Matt Lorenz, l’istrionico musicista del Massachusetts che si cela dietro le spoglie di The Suitcase Junket, sembra una controfigura di Salvador Dalì. Baffi e temperamento d’artista, cultore dell’overtone singing (o canto armonico) tipico in varie forme della nostra Sardegna, del popolo di Tuva, del Tibet e di molte altre latitudini. The Suitcase Junket rilegge questa millenaria tradizione in versione americana con l’aiuto di due amplificatori Gibson, di una chitarra recuperata da una discarica, di una tastiera Yamaha giocattolo, di un violino e di un infinito numero di strumenti non convenzionali.

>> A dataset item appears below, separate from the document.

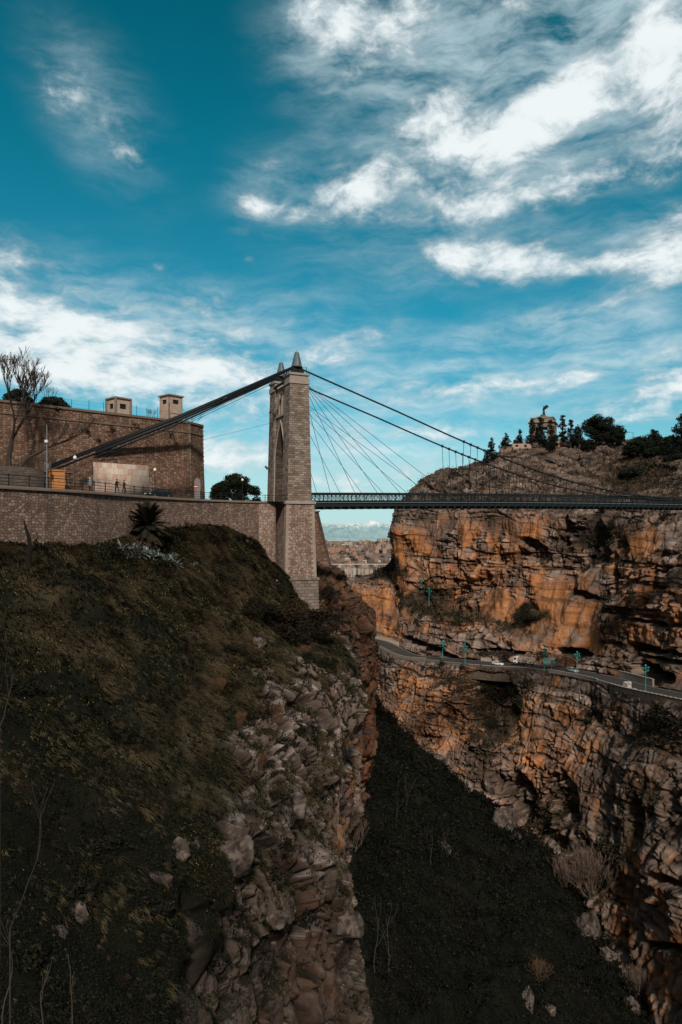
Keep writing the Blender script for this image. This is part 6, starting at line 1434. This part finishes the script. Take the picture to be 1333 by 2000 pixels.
for x0, x1, z0_, z1_ in ((-5.2,-3.6,0,HH),(-3.6,-2.2,0,HH*.55),(-3.6,-2.2,HH*.85,HH),(-2.2,.6,0,HH),(.6,1.9,0,HH*.5),(.6,1.9,HH*.82,HH),(1.9,5.0,0,HH*.97)): m.box(((x0+x1)/2,-3,(z0_+z1_)/2), (x1-x0,.35,z1_-z0_))
m.box((-5.05,0,HH/2), (.35,5.6,HH-.02)); m.box((4.85,0,HH*.46), (.35,5.6,HH*.93)); m.box((0,2.9,HH*.46), (10.2,.35,HH*.92)); m.build('wall', M_RUIN, t)
m = MB(); m.box((-2.9,-2.7,HH*.7), (1.4,.1,HH*.3)); m.build('window', M_DARK, t); m = MB(); m.box((1.25,-2.7,HH*.66), (1.3,.1,HH*.32)); m.build('window', M_DARK, t)
X2 = at(988,0,344)[0]; z2 = ground_z(X2,344,('cliff',),2.5); t = empty('outbuilding', (X2,344,z2-.8), R(-5), 'low brown lean-to left of the ruined house', 'house'); m = MB(); m.prism([(-2.9,0),(2.9,0),(2.9,3.6),(-2.2,2.8),(-2.9,2.6)], lambda u,w_,tt: (u,tt,w_), -1.6, 1.6); m.build('wall', m_plain('brown_wall', (.22,.145,.11), .95, vary=.3), t); m = MB(); m.box((.3,0,3.35), (6.2,3.6,.16)); m.build('roof', M_CONC, t)
X3 = at(1088,0,345)[0]; z3 = ground_z(X3,345,('cliff',),2.5); t = empty('gatehouse', (X3,345,z3-.5), R(-10), 'small house with a red door between the hilltop pines', 'house'); m = MB(); m.box((0,0,2.2), (5.6,3.6,4.4)); m.build('wall', M_RUIN, t); m = MB(); m.box((0,0,4.5), (6.,4.,.25)); m.build('roof', M_CONC, t); m = MB(); m.box((1.6,-1.84,1.5), (1.2,.1,2.6)); m.build('door', m_plain('red_door', (.25,.03,.025), .6), t); m = MB(); m.box((-1.2,-1.84,2.5), (1.1,.1,1.2)); m.build('window', M_DARK, t)
for i, (x, yt, arm) in enumerate(((1237,844,-1),(1248,851,1))):
    D = 322; X = at(x,0,D)[0]; z = ground_z(X,D,('cliff',),2.5); h = (HY-yt)/F*D-z; t = empty('street_lamp', (X,D,z-.2), 0, ('taller street lamp with a left arm on the hilltop road','shorter street lamp with a right arm on the hilltop road')[i], 'lamp'); m = MB(); m.tube([(0,0,0),(0,0,h)], [.14,.09], 6); m.build('post', M_STEEL, t); m = MB(); m.tube([(0,0,h-.2),(arm*1.2,0,h+.2),(arm*1.9,0,h+.2)], .08, 5); m.box((arm*2.0,0,h+.18), (.8,.3,.16)); m.build('lamp_head', M_STEEL, t)
# ---- boulders -----------------------------------------------------------
def boulder(p, w_, h_, seed, label, mat, group=None, tilt=0.):
    bm = bmesh.new(); bmesh.ops.create_icosphere(bm, subdivisions=4, radius=1.)
    v = np.array([q.co[:] for q in bm.verts]); f1, f2, idv = worley(v*1.3+seed*3.7, seed); 
    nn = unit(9) if False else np.random.default_rng(seed).normal(size=(11,3)); nn /= np.linalg.norm(nn,axis=1,keepdims=True); lim = np.random.default_rng(seed+1).uniform(.42,.8,11)
    r = np.ones(len(v))
    for a, l in zip(nn, lim): d = v@a; r = np.where(d > .05, np.minimum(r, l/np.maximum(d,.05)), r)
    v = v*np.minimum(r,1.05)[:,None]*(1+.16*fbm(v*2.2+seed,5,seed,.6)[:,None]-.05*(f2-f1 < .08)[:,None]); v = v*np.array((w_/1.5,w_/1.7,h_/1.4)); fcs = np.array([[q.index for q in f.verts] for f in bm.faces]); bm.free()
    t = fbm(v*1.2+seed, 4, seed); c = lerp3((.05,.040,.034),(.155,.125,.108), np.clip(.45+t*1.5,0,1))*(1-.5*(f2-f1 < .07))[:,None]*(.75+.5*idv)[:,None]
    o = np_mesh('boulder', v, fcs, mat, col=c); o.location = [float(q) for q in p]; o.rotation_euler = (tilt,tilt*.6,seed*1.3); tag(o, label, 'boulder', group)
for i, (x, y, w_, h_, lab) in enumerate(((575,1565,3.4,2.0,'pale wedge shaped boulder on the cliff rim'),(522,1550,1.5,1.9,'upright pale boulder left of the wedge boulder'),(488,1562,1.2,1.3,'small rounded boulder beside the upright one'),(460,1655,2.6,2.2,'flat topped pale boulder in the middle of the lower slope'),(345,1655,1.7,1.5,'grey boulder half sunk in weeds, left of the flat topped one'),(390,1645,1.3,.9,'two humped low stone between the grey and the flat topped boulders'),
    (310,1705,1.7,1.7,'leaning slab boulder below the grey half sunk one'),(160,1785,1.2,1.4,'rounded grey boulder on the lower left slope'),(118,1815,1.0,1.1,'smaller grey boulder beside the rounded one, lower left'),(545,1345,3.0,2.2,'big pale block at the top of the cliff rim'),(590,1335,2.2,1.8,'pale block right of the big one on the rim'),(640,1320,2.6,1.7,'flat pale block farther right on the cliff rim'),(500,1250,2.4,1.5,'low rock step on the slope under the pier'),
    (545,1790,1.4,1.2,'pale stone knob among the lower crags'),(680,1790,2.4,3.0,'bright stone knob on the edge of the near cliff'))):
    boulder(hit(x, y, ('hillside',), 3)-np.array((0,0,.28*h_)), w_*1.1, h_, 20+i, lab, M_ROCK_NEAR, None, .15)
for i, (x, y, w_, h_, lab) in enumerate(((1010,1640,5.,5.,'grey rock at the cliff foot right of the bright rock pile'),(985,1610,9.,8.,'bright pale rock pile on the edge of the dark gorge slope'),(952,1540,3.,6.,'narrow pale rock above the bright rock pile'),(870,1655,4.,3.,'small bright rock alone on the dark gorge slope'),(1145,1815,8.,8.,'pale pinkish rock at the foot of the right cliff'),(1030,1960,2.5,4.5,'slim pale rock near the bottom of the gorge slope'),(1075,1975,2.,2.,'small white rock near the bottom of the gorge slope'),(1228,1968,3.,4.,'pale rock at the bottom right of the gorge slope'),(1185,1860,4.,3.,'low pale stone by the foot of the right cliff'))):
    boulder(hit(x, y, ('gorge_floor','cliff'), 3)+np.array((0,-.5,.3)), w_, h_, 60+i, lab, M_ROCK_FAR, None, .2)
for i, (x, y, w_, h_, lab) in enumerate(((1142,895,9.,5.,'large pale boulder on the hillside below the broad pines'),(1137,904,4.,3.,'small pale boulder under the large hillside one'),(1075,900,9.,3.,'flat pale outcrop on the hillside below the monument'),(1096,905,3.,2.5,'small white stone right of the flat outcrop'))): boulder(hit(x, y, ('cliff',), 3)+np.array((0,0,.3)), w_, h_, 80+i, lab, M_ROCK_FAR, None, .1)
# ---- town in the gap -----------------------------------------------------
TW = {}
def town_house(kind):
    r_ = random.Random(kind); w_, d_, h = r_.uniform(9,17), r_.uniform(8,12), r_.uniform(6,14); cw = [(.34,.26,.21),(.42,.28,.22),(.22,.165,.135),(.52,.46,.41),(.17,.115,.09),(.36,.22,.165)][kind % 6]
    t = empty('town_house', (0,0,0), 0, 'small flat roofed house in the distant town seen through the gap', 'house', 'houses of the distant town')
    m = MB(); m.box((0,0,h/2-3), (w_,d_,h+6)); m.build('wall', m_plain('town_wall', cw, .9, vary=.15, scale=.2), t); m = MB(); m.box((0,0,h+.25), (w_+.6,d_+.6,.5)); m.box((w_*.2,0,h+1.4), (w_*.35,d_*.5,2.)); m.build('roof', m_plain('town_roof', [(.24,.12,.08),(.3,.26,.23),(.2,.17,.15)][kind % 3], .9, vary=.2), t)
    for fl in range(int(h//3)):
        for k in range(int(w_//3.2)): m = MB(); m.box((-w_/2+1.7+k*3.2,-d_/2-.03,1.8+fl*3.), (1.2,.06,1.4)); m.build('window', M_DARK, t)
    return t
protos = [town_house(k) for k in range(6)]; r_ = random.Random(12); n = 0; used = [False]*6
while n < 240:
    D = 1250+2000*r_.random()**.75; px_ = r_.uniform(632,800); x = (px_-CX)/F*D; z = far_z(np.array([x]),np.array([D]))[0]
    if abs(D-1480) < 60: continue
    k = r_.randrange(6)
    o = protos[k] if not used[k] else copy_tree(protos[k])
    used[k] = True; s = r_.uniform(.6,1.15)*(1+.2*(D > 2200)); o.location = (float(x),D,float(z)); o.scale = (s,s,s*r_.uniform(.75,1.1)); o.rotation_euler = (0,0,r_.uniform(-.5,.5)); n += 1
def tower_block(px, D, ytop, ybase, wpx, col, label):
    x = (px-CX)/F*D; z = (HY-ybase)/F*D; h = (ybase-ytop)/F*D; w_ = wpx/F*D; t = empty('apartment_tower', (x,D,z), R(-20), label, 'tower block', 'tower blocks of the distant town')
    m = MB(); m.box((0,0,h/2-8), (w_,w_*.9,h+16)); m.build('wall', m_plain('tower_wall', col, .85, vary=.1, scale=.1), t); m = MB(); m.box((0,0,h+.5), (w_+.8,w_*.9+.8,1.)); m.box((0,0,h+2), (w_*.4,w_*.4,2.5)); m.build('roof', M_CONC, t)
    for k in (-.27,.27):
        m = MB(); m.box((k*w_,-w_*.45-.3,h/2), (w_*.16,.6,h*.96)); b_ = m.build('balcony_stack', m_plain('balcony_grey', (.16,.15,.15), .8), t)
        for fl in range(int(h//3.2)): m = MB(); m.box((k*w_,-w_*.45-.75,1.5+fl*3.2), (w_*.2,.4,1.)); m.build('balcony', m_plain('balcony_pale', (.42,.36,.32), .8) if fl == 0 and k < 0 else bpy.data.materials['balcony_pale'], b_)
PK, CR, WH = (.60,.40,.32), (.56,.47,.40), (.60,.56,.52)
for i, (x, yt, yb, w_, c_, D) in enumerate(((667,1112,1142,6,PK,1150),(676,1110,1138,5,WH,1170),(681,1107,1131,5,PK,1260),(687,1109,1131,4,CR,1280),(693,1109,1131,5.5,WH,1270),(702,1110,1130,4.5,CR,1290),(709,1110,1128,4.5,PK,1300),(715,1111,1127,4,CR,1310),(719,1110,1126,5,PK,1320),(711,1121,1133,4,WH,1180),(726,1112,1127,5,CR,1330),(660,1110,1136,5,CR,1240))):
    tower_block(x, D, yt, yb, w_, c_, 'slim pale tower block in the row at the foot of the distant town')
D = 1480.; zv = (HY-1102)/F*D; t = empty('viaduct', ((690-CX)/F*D,D,zv), 0, 'long pale viaduct crossing in front of the distant town', 'viaduct'); m = MB(); m.box((0,0,0), (150,9,1.6)); m.build('deck', m_plain('viaduct_deck', (.48,.42,.37), .9), t); m = MB(); m.box((0,-4.5,1.2), (150,.4,.8)); m.build('parapet', M_TRIM, t)
for k in range(-4,5): m = MB(); m.box((k*17,0,-8.8), (2.4,6,16)); m.build('pier', M_CONC, t)
for i in range(70):
    D = r_.uniform(1280,2900); px_ = r_.uniform(640,795); x = (px_-CX)/F*D; z = far_z(np.array([x]),np.array([D]))[0]; s = r_.uniform(9,22)
    bush((x,D,z-1), s, s*.75, 'dark clump of trees between the houses of the distant town', 'tree clumps of the distant town', 1500+i % 3, leaf=.07, name='tree_clump', proto='clump%d' % (i % 3), ca=(.010,.014,.012), cb=(.035,.042,.032))
for i in range(14):
    D = 2620+r_.uniform(0,300); px_ = 715+i*6; x = (px_-CX)/F*D; z = far_z(np.array([x]),np.array([D]))[0]; s = r_.uniform(18,30); bush((x,D,z-2), s, s*.6, 'dark tree clump on the skyline of the distant town', 'tree clumps on the town skyline', 0, name='tree_clump', proto='clump%d' % (i % 3))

Fusti vuoti, una scarpa da bambino come rullante della batteria, ossa varie per tenere il ritmo, posate, vasellame da cucina e qualunque altra cosa attiri la sua attenzione (alcune si possono vedere orgogliosamente esibite nella foto di copertina di questo quarto album). Ascoltando Matt Lorenz si fa fatica a credere che quel sound distorto, potente, ruvido, primordiale sia creato da un uomo soltanto. Sembra una band fatta e finita, una garage band col fuoco nelle vene e un’enorme collezione di dischi (dalla Band ai White Stripes) in testa. The Suitcase Junket è molte cose: il folk già sperimentato con la sua band Rusty Belle, blues (“Why So Brief”) country (“Seed Your Dreams”) rock (“Evangeline” e “Mountain Of Mind”).
Tante anime che Matt Lorenz riesce a fondere in modo eclettico, divertente. Non ci si annoia di certo passando quaranta minuti in compagnia di The Suitcase Junket, musicista capace di crescere ed ampliare i suoi orizzonti provando a non ripetersi mai nonostante tre album (“Sever And Lift”, “Knock It Down”, “Make Time”) e due EP (“Dying Star” e “Hole In My Pocket”) ormai alle spalle. L’America che Matt Lorenz racconta è quella polverosa degli infiniti viaggi on the road e la famiglia si trova ovunque si và . E’ bello ricordare che esiste ogni tanto e la musica di The Suitcase Junket è un ottimo modo per farlo.